- [Written problem]: Only the number is wanted: how many lines contain the word "picture"?

--- start Material to process ---

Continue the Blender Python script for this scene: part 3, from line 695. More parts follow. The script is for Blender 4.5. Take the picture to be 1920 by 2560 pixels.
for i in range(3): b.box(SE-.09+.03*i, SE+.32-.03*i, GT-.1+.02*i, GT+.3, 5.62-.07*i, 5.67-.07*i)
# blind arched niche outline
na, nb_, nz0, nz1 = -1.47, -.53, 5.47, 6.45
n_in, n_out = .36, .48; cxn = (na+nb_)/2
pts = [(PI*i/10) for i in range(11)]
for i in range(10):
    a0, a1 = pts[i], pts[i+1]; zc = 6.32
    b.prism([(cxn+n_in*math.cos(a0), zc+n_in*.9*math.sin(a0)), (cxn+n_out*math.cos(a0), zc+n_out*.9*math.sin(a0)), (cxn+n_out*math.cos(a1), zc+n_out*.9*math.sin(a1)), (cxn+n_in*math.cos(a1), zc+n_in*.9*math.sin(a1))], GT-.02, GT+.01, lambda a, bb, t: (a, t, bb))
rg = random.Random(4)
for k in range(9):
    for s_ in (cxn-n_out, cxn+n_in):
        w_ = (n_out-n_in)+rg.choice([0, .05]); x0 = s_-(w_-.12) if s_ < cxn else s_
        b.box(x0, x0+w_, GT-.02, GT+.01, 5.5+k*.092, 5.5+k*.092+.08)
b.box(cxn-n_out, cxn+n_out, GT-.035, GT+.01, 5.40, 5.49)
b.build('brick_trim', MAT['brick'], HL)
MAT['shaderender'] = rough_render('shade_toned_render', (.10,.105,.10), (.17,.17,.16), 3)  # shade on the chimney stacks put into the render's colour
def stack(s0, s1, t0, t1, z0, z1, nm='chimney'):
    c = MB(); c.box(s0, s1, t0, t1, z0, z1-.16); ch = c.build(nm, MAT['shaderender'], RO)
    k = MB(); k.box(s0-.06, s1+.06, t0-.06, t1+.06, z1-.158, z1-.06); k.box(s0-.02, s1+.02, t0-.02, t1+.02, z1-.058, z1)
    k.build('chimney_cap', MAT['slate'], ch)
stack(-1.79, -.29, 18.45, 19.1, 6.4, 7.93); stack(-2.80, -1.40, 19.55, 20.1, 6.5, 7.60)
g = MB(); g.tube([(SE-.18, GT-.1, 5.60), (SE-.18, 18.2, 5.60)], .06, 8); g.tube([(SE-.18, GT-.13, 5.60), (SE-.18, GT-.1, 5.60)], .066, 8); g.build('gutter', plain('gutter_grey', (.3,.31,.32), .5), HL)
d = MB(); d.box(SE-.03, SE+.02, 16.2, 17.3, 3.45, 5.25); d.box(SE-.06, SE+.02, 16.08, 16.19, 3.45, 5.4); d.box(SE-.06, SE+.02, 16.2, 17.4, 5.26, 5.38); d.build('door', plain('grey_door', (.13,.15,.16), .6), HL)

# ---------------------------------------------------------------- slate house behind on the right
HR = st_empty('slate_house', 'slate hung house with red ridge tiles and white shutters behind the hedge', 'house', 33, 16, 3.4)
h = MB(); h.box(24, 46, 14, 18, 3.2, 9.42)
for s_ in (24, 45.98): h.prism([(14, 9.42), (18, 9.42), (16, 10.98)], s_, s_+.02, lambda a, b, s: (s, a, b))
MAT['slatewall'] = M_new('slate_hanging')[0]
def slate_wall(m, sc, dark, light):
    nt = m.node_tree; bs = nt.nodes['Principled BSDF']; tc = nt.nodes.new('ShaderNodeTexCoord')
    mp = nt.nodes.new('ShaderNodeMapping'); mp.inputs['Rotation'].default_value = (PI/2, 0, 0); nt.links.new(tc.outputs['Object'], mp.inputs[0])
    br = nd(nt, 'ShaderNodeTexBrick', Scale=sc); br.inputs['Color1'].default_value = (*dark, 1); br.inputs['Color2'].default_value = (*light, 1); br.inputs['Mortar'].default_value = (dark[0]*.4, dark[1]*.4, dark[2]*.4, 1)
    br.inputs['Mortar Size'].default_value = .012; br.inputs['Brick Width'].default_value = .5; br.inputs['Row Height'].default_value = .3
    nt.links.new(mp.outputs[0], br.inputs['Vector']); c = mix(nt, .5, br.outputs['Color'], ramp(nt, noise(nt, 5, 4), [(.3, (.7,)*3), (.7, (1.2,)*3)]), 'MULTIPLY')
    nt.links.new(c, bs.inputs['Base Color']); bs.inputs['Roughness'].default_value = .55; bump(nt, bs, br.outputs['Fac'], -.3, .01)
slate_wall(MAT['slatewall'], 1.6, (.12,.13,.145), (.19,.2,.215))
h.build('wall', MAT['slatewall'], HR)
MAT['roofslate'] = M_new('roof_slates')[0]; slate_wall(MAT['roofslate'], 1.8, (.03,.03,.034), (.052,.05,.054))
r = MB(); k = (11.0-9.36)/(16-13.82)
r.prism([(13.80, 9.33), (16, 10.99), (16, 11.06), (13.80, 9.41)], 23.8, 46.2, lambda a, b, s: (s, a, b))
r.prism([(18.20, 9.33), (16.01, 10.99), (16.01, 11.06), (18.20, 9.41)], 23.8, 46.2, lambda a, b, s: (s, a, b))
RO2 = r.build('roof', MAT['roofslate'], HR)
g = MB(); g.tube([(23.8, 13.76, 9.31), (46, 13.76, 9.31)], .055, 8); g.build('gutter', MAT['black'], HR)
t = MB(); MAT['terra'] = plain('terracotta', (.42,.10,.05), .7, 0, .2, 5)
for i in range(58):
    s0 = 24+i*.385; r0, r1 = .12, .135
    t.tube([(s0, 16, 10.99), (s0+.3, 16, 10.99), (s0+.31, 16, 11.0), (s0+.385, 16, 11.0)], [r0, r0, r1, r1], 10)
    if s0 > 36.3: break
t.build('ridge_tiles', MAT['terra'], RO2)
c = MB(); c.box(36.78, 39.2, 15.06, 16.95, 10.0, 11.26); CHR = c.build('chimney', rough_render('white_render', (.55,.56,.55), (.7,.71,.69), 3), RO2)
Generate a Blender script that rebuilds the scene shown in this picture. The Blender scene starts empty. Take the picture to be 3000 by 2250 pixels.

--- end Material to process ---

- [In response]: 2